Kevin McVay, Analyst

Great, and congratulations on the results. Anything to call out? I mean the Intralinks growth was really, really terrific; I think it was 23%, obviously a big, big increase. Anything to call out that drove that?

Bill Stone, Chairman and CEO

I really think that they continue to innovate in their primary virtual data room business. They add AI into that. They do really smart searches, and they brought out a redacting agent to help you get through so much data and so much paper in those data rooms. It's important to have ways to collate it and search it quickly. So that's been pretty effective, and it's been very resilient. We're optimistic for all of 2024, and we don't see things slowing down even after that.

Kevin McVay, Analyst

That's super helpful, Bill. And then just the AUA; if my math is right, it looks like it increased 3% sequentially versus flat sequentially last year and almost double percentage increase sequentially over the last couple of quarters. Anything to call out there? Because obviously, it hasn't been a great market, and it seems like there's been some real nice incremental growth there.
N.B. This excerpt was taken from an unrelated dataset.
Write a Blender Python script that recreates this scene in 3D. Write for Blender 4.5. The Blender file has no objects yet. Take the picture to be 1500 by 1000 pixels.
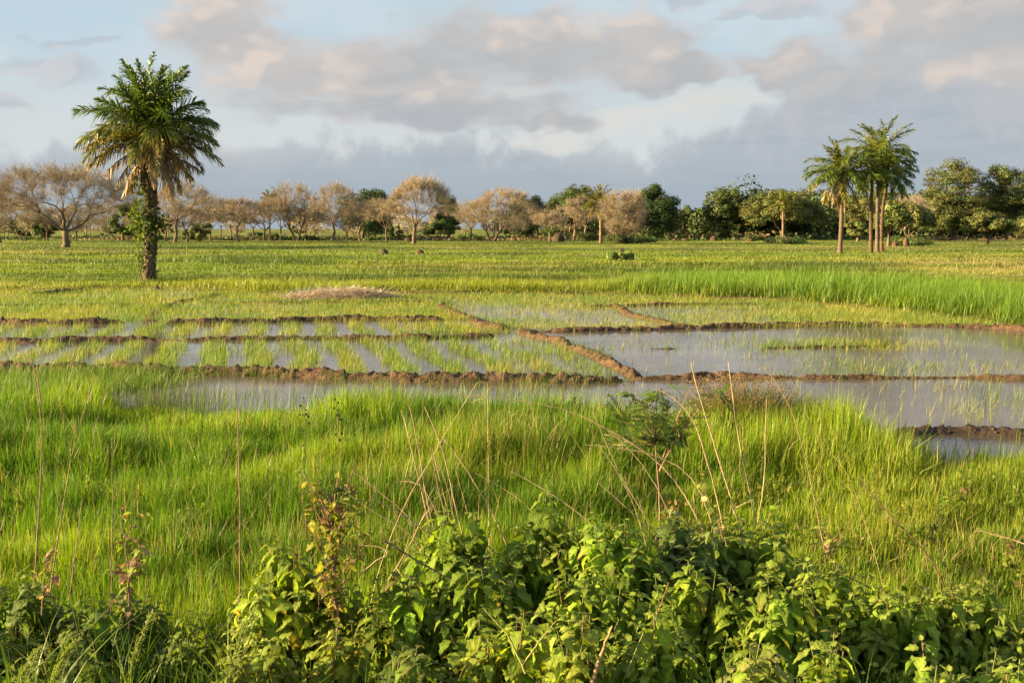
import bpy, math, random
import numpy as np
from mathutils import Vector, Matrix

random.seed(7)
RNG = np.random.default_rng(11)
S = bpy.context.scene
COL = S.collection
R = math.radians

# ------------------------------------------------------------------ camera
CAMH = 2.8
FPX = 1500 * 35 / 36.0
PITCH = math.atan(165 / FPX)
cam_d = bpy.data.cameras.new('camera')
cam_d.lens = 35; cam_d.sensor_width = 36
cam_d.clip_start = 0.05; cam_d.clip_end = 20000
cam = bpy.data.objects.new('camera', cam_d)
COL.objects.link(cam)
cam.location = (0, 0, CAMH)
cam.rotation_euler = (math.pi / 2 - PITCH, 0, 0)
S.camera = cam


def ray(px, py):
    xc = (np.asarray(px, float) - 750) / FPX
    yc = (500 - np.asarray(py, float)) / FPX
    return xc, math.cos(PITCH) + yc * math.sin(PITCH), -math.sin(PITCH) + yc * math.cos(PITCH)


def ground_at(px, py, z=0.0):
    x, y, dz = ray(px, py)
    t = (z - CAMH) / dz
    return x * t, y * t


def at_y(px, py, Y):
    x, y, dz = ray(px, py)
    t = Y / y
    return x * t, CAMH + dz * t


S.view_settings.view_transform = 'Standard'
S.view_settings.look = 'None'
S.view_settings.gamma = 1
S.view_settings.use_curve_mapping = False
EXPO = 2.1
S.view_settings.exposure = EXPO
S.render.engine = 'CYCLES'
cy = S.cycles
cy.use_denoising = True
cy.max_bounces = 5; cy.diffuse_bounces = 3; cy.glossy_bounces = 2
cy.transmission_bounces = 3; cy.transparent_max_bounces = 4
cy.caustics_reflective = False; cy.caustics_refractive = False
cy.sample_clamp_indirect = 4

# ------------------------------------------------------------------ sun and sky
SUN_AZ, SUN_EL = R(-96), R(15)           # azimuth measured from +Y towards +X
sun_dir = Vector((math.sin(SUN_AZ) * math.cos(SUN_EL), math.cos(SUN_AZ) * math.cos(SUN_EL), math.sin(SUN_EL)))
sl = bpy.data.lights.new('sun', 'SUN')
sl.energy = 5.0; sl.angle = R(0.5); sl.color = (1.0, 0.75, 0.39)
so = bpy.data.objects.new('sun', sl); COL.objects.link(so)
so.location = (-40, -10, 40)
so.rotation_euler = (-sun_dir).to_track_quat('-Z', 'Y').to_euler()


class E:
    """tiny wrapper that turns python arithmetic into math nodes"""
    nt = None

    def __init__(self, s): self.s = s

    @staticmethod
    def op(o, *a, clamp=False):
        n = E.nt.nodes.new('ShaderNodeMath'); n.operation = o; n.use_clamp = clamp
        for i, v in enumerate(a):
            if isinstance(v, E): E.nt.links.new(v.s, n.inputs[i])
            else: n.inputs[i].default_value = v
        return E(n.outputs[0])

    def __add__(s, o): return E.op('ADD', s, o)
    __radd__ = __add__
    def __sub__(s, o): return E.op('SUBTRACT', s, o)
    def __rsub__(s, o): return E.op('SUBTRACT', o, s)
    def __mul__(s, o): return E.op('MULTIPLY', s, o)
    __rmul__ = __mul__
    def __truediv__(s, o): return E.op('DIVIDE', s, o)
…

Rahul Kanwar, President and COO

There's been pretty broad-based growth across all of our alternatives, right? So in the hedge funds, we did see some market benefit, but we also saw the benefit of winning a number of new deals. Private markets, as Bill just said, continues to be really strong for us, and we've added a number of clients there. The AUA doesn't correlate always exactly with revenue because yields are different depending on the guidance of funds and assets we win. But overall, the trend is pretty positive.

Operator, Operator

That concludes our question-and-answer session. I turn the call back over to Bill for closing remarks.

Bill Stone, Chairman and CEO

Again, we appreciate all of you being on the call today. Again, we feel good about the first quarter and recognize that's 25% a year. So we've still got work to do, and we're hard at it. We appreciate the support and see you in 90 days.

Operator, Operator

This concludes today's conference call. Thank you for your participation, and you may now disconnect.